Encontramos, finalmente, influencias recíprocas. A veces, en efecto, las influencias no se dan en la simple forma de una cultura activa y una pasiva, sino que se trata de fuertes acciones recíprocas; la importancia es entonces pareja para las dos culturas porque ninguna de ellas puede reivindicar para sí el carácter de raíz única del nuevo producto cultural elaborado por la interacción de todas. El logro de ese nuevo producto de cultura se debe a una voluntad transaccional que lleva a las culturas en contacto a establecer zonas de coincidencia; lo prestigioso es entonces lo que es común, lo que es “universal” dentro del ámbito en que se opera el contacto; los grupos sociales que la desarrollan son aquellos que, dentro de cada cultura, desdeñan lo estrechamente nacional y postulan, en cambio, un sincretismo total.

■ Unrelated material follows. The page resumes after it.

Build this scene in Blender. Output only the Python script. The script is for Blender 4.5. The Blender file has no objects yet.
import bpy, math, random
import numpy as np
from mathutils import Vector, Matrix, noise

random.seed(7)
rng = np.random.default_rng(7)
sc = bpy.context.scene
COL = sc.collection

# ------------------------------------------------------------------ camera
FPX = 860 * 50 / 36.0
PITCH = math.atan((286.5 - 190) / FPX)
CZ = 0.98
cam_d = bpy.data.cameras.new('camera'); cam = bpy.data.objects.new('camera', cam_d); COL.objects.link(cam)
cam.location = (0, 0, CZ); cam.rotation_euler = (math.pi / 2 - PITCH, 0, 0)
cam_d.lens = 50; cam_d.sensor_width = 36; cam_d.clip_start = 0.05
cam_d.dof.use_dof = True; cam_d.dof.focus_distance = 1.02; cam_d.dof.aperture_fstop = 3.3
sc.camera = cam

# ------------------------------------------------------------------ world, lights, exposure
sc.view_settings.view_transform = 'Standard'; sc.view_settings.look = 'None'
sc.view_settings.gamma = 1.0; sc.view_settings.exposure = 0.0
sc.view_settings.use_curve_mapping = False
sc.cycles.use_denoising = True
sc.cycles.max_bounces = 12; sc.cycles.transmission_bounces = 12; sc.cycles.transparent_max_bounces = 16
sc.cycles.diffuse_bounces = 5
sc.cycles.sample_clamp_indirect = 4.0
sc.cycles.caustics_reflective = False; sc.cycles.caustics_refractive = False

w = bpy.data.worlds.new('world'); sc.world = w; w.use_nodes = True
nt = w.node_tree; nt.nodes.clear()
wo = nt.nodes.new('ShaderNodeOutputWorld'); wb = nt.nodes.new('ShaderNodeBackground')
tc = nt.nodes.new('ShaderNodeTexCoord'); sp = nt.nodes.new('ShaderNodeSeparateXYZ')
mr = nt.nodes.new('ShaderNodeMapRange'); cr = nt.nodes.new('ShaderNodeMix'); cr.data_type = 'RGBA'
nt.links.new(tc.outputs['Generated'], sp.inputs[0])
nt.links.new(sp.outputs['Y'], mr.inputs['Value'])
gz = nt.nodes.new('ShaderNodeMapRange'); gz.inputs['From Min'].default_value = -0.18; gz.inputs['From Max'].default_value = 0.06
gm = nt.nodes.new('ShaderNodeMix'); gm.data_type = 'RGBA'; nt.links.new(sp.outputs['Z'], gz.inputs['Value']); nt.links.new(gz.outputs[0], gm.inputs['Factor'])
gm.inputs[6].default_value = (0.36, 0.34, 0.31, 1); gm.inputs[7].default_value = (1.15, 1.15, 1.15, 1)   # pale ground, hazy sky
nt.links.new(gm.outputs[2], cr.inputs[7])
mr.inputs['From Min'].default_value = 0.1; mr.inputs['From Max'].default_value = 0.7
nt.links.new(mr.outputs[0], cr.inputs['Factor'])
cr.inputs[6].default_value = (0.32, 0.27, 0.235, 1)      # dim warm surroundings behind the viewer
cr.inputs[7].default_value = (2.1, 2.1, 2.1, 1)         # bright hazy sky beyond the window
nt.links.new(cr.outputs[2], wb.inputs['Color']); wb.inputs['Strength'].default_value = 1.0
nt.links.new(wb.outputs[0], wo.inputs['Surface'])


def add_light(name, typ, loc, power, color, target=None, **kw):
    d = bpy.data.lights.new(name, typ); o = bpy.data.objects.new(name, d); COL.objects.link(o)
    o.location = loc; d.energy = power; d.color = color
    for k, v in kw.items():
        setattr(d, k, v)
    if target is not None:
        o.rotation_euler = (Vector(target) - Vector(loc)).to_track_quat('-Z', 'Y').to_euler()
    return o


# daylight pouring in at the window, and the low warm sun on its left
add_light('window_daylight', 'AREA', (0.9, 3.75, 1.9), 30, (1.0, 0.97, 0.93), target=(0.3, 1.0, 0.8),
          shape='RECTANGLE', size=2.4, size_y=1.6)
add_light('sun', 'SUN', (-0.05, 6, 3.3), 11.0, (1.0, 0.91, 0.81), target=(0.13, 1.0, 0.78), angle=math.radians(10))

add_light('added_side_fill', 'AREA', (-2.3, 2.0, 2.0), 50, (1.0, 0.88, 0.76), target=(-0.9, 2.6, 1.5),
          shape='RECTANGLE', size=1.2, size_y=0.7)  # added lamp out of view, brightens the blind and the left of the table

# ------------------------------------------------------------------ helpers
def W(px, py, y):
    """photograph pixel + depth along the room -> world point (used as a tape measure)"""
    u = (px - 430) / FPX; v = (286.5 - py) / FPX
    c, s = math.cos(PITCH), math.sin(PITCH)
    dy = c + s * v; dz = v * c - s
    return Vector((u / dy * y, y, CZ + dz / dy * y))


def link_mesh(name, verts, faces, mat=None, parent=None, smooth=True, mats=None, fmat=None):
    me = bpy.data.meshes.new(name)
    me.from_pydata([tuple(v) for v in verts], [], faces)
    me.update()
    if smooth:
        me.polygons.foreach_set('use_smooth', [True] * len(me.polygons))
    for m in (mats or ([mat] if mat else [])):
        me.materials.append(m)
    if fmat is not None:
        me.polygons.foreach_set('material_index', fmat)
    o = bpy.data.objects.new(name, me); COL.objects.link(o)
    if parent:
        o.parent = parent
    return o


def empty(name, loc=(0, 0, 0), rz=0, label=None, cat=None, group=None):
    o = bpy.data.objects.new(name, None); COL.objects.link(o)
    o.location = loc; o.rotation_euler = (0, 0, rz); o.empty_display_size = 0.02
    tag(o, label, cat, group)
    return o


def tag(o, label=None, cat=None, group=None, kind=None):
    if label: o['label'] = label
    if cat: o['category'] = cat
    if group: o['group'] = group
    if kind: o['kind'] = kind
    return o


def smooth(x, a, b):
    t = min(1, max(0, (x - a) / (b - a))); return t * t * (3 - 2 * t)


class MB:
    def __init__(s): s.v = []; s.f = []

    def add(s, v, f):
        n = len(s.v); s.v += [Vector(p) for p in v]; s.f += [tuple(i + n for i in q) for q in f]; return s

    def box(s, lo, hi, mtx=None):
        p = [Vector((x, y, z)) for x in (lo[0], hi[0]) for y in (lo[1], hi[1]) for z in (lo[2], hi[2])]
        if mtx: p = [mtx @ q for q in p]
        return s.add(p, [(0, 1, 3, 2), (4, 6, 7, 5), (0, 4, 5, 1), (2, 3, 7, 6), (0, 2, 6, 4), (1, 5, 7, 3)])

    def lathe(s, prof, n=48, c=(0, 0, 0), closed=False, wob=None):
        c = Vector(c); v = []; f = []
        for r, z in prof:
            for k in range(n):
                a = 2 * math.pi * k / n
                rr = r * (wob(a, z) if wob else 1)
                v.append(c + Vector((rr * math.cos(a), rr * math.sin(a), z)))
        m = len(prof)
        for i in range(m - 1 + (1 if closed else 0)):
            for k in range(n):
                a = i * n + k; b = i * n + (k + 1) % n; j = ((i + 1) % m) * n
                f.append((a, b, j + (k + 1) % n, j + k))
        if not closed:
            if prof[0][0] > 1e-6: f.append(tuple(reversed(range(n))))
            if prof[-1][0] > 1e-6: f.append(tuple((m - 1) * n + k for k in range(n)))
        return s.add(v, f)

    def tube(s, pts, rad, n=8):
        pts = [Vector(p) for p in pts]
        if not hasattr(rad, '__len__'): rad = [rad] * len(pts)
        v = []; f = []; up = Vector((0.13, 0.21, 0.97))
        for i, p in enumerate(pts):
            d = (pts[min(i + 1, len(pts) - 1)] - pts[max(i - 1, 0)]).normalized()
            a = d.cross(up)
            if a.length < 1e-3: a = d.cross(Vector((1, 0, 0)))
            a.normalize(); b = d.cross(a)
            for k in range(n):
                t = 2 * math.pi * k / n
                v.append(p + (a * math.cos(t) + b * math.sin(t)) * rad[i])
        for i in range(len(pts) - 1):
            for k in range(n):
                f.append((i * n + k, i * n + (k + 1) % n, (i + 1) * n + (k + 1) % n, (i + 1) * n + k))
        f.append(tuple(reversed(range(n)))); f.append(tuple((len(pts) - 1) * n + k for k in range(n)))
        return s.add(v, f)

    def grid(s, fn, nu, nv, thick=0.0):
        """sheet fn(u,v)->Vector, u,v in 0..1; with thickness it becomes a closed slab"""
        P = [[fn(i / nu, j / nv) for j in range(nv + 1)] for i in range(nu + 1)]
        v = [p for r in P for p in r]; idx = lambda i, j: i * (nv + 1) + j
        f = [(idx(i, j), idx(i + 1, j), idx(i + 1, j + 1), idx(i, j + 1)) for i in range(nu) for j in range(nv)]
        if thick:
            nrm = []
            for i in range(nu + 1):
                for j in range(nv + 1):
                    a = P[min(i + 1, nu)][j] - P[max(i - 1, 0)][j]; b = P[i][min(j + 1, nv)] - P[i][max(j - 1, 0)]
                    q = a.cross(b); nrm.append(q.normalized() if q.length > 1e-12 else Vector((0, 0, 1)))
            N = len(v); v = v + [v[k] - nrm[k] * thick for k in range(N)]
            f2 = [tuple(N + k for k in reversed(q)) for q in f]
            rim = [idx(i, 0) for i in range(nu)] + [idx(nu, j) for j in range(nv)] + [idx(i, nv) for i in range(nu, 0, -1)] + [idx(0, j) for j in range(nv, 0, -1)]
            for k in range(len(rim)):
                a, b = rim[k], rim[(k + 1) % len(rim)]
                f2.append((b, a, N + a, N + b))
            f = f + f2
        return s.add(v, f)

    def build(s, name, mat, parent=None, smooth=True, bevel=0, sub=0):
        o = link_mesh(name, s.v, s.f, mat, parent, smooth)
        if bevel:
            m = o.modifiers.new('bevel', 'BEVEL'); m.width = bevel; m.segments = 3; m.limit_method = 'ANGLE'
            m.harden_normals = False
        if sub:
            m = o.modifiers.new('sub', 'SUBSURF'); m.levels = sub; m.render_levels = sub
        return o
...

Un apretado haz de influencias se entrecruzan así, constituyendo culturas universalistas y sincréticas.

Sobre estos temas debería realizarse el análisis del problema de las influencias consideradas como resultados de los contactos –próximos o remotos– de cultura. Antes que consecuencias en el arte, la literatura, la economía, el derecho o la política, las influencias culturales son hechos históricos que no es lícito olvidar cuando se analizan sus proyecciones. Dentro de esta estructuración morfológica en que los vemos presentarse, la ciencia histórica encuentra un plan articulado de investigación.